With hot water the stem is bent in the mold and put away to dry. Marc is watching Tom bending the stem.

After the stem has dried a rope is wound around it to make sure it stays in the shape you want. Pictures below: When the stem is put in place you can cut the bark in shape just past the stem, then the ends are lashed together with a crisscross stitch. We're exited, we really like the shape of the bow and it starts to look like a beautiful canoe.

Ribs and sheathing

After the inner frame is taken out it's time for the ribs. Here the ribs are put in place on top of the canoe and marked at the edges for bending.

Marc and Tom are numbering the ribs so they can be put back in the correct order after bending.

The ribs are put in boiling water for 5 minutes above a campfire, then bending is a piece of cake. Marc takes care of the fire while Tom and Wim bend the ribs. Bending is done two ribs at a time.
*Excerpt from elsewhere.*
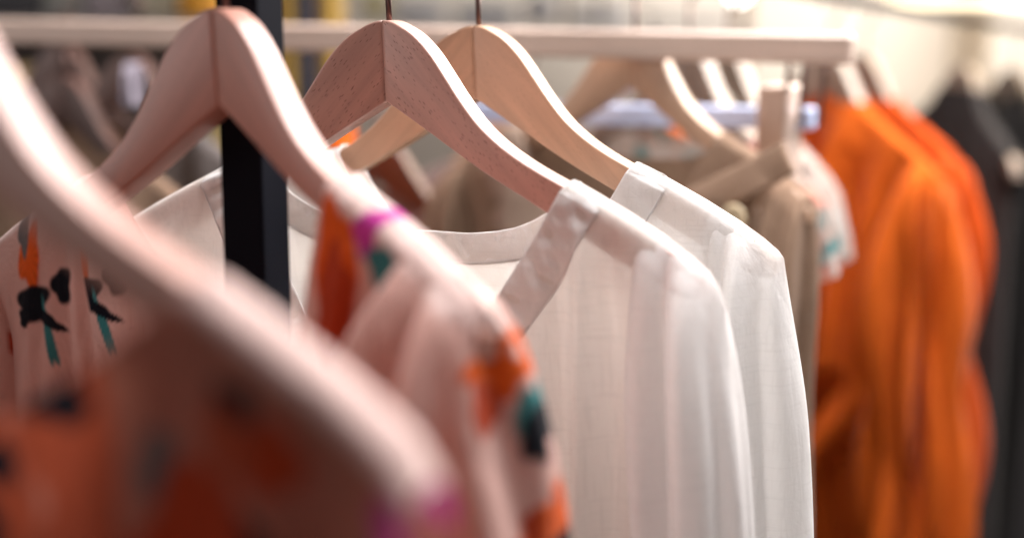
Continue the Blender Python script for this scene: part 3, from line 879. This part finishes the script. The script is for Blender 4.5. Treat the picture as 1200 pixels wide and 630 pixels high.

Then the ribs are temporarily fixed at the right position and left to dry for a day or two. After drying the ribs are marked for trimming of excess length and taken out of the canoe.

The ribs are kept in place with clamps, they made me think of giant clothespins.

Our canoe is 15 feet long so we need a lot of sheathing inside the hull. So again Cedar splints are split to use for sheathing. This process is particularly difficult as you have to split the cedar down really thin. Tom does the lion share of the splitting as we are running out of time, we take care of smoothing the sheathing down to proper size and form. Pictures below: Marc working on the shaving horse with a draw-knife smoothing the sheathing. Each piece of sheathing overlaps the one below like shingles.
Wim is shaping the ribs ends to a wedge shape after they are trimmed.

An historical moment.... the last rib is about to put in place.

The ribs are fixed in the canoe by being forced under and between the outwale and inwale, then driven forward. Wim is working on the very last one.